Cheguei ao concretismo, por incrível que pareça, sem nenhuma formação teórica, nenhuma informação sobre seus postulados e mesmo o de sua existência.
Meus conhecimentos de história da arte, na época, iam até o cubismo, tudo o mais era abstrato. Meus ídolos eram Cézanne e Van Gogh.
Foi na terceira bienal que os críticos denunciaram-me como concreto, fui pego em flagrante
Minha curiosidade levou-me a toca da onça para saber que bicho era esse e topei com os concretos paulistas.

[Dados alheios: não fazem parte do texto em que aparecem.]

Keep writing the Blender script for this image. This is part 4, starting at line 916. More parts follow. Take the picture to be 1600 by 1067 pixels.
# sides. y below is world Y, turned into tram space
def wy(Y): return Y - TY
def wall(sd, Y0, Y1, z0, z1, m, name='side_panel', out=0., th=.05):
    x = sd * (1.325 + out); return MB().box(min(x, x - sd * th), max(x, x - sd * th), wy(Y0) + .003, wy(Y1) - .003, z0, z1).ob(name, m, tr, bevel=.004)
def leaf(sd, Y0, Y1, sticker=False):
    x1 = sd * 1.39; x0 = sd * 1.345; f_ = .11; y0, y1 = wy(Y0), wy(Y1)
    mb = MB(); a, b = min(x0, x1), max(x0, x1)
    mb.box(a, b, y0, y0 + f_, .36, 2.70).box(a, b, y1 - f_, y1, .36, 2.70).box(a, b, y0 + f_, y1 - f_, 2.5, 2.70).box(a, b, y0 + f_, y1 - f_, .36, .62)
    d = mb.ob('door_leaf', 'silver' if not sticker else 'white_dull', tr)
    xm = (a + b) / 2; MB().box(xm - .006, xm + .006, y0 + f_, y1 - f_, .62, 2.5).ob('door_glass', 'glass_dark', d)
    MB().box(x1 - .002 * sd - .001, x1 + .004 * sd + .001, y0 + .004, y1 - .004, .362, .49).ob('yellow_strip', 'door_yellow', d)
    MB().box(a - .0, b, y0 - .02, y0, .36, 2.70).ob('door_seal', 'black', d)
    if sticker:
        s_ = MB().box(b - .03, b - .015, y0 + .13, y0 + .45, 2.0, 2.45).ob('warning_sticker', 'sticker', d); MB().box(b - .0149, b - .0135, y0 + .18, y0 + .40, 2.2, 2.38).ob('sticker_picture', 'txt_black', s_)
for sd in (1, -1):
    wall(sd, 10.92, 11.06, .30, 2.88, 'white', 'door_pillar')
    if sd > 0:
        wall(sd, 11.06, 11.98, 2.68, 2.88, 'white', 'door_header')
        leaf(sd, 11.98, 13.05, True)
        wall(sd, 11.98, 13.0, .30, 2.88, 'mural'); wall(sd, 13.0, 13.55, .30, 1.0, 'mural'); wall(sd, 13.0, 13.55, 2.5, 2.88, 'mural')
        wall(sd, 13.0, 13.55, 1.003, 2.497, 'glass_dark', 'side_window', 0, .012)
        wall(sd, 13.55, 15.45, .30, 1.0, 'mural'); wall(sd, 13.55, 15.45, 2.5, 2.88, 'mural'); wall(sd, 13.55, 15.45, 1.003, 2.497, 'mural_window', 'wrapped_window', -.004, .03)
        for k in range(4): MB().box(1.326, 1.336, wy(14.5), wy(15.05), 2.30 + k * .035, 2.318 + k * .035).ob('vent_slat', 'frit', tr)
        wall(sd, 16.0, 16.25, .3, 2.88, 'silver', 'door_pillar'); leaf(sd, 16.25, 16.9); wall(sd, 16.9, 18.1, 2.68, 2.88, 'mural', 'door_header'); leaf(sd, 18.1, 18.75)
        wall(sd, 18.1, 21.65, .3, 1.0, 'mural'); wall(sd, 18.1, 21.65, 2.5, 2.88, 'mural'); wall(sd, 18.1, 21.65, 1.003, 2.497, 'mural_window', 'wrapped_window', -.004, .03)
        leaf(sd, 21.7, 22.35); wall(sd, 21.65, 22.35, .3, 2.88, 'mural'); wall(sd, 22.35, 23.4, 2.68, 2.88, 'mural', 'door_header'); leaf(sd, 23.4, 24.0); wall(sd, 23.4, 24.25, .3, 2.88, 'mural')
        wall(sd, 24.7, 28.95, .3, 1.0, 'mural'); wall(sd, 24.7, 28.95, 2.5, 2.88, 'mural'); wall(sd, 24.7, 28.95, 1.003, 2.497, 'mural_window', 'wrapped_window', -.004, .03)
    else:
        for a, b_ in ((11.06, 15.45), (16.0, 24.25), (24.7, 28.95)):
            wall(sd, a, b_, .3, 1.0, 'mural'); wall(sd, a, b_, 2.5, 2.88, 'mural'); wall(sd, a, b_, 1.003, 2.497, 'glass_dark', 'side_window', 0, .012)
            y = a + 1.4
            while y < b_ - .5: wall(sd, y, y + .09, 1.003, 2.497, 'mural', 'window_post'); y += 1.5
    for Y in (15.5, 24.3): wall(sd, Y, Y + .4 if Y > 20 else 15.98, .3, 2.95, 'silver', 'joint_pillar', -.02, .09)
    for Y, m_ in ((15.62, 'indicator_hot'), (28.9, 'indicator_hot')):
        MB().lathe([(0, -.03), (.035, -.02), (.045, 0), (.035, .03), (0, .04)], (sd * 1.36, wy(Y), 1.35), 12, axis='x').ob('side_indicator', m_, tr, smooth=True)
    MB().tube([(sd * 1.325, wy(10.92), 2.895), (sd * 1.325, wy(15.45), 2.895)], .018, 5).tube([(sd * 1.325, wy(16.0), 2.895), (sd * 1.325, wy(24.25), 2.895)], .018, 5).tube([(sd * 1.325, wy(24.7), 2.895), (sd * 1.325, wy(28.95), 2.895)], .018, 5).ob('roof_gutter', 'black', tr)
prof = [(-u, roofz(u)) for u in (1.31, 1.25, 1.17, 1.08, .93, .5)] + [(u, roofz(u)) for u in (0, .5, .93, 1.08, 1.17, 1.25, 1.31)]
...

Aí, acabou-se a sensibilidade intuitiva, assumi a responsabilidade de uma arte responsável e todas as suas implicações locais.
Valeu...'
Hermelindo Fiaminghi
BOUSSO, Vitória Daniela. Fiaminghi ou a concreção sensória. 1992. 200 p. Dissertação (Mestrado) - Escola de Comunicações e Artes da Universidade de São Paulo - ECA/USP, São Paulo, 1992. p. 164.
'A construção da cor é complexa. Fiaminghi não trabalha com cores básica puras, seus matrizes são, em geral, resultado de misturas bastante complicadas. Guia-se pela percepão que a cor produz em nossa visão e na sobreposição com outras cores. Obriga-se a muito misturar. Acompanhando o seu trabalho, foi possível identificar algumas de suas misturas cromáticas. Entretanto, nem todas são passíveis de identificação, por não terem um procedimento claro de composição (...). A cor tem ainda um aspecto temporal, executa um movimento de profundidada à medida em que seca, algumas cores saltam da tela, iluminam-se quando secas, isso pode levar um dia, isso pode levar dez dias'.
Isabella Cabral e Marco Antonio Amaral Rezende
CABRAL, Isabella, REZENDE, Marco Antonio Amaral. Hermelindo Fiaminghi. São Paulo: Rio, 1998. (Artistas brasileiros, 11). p. 24-25.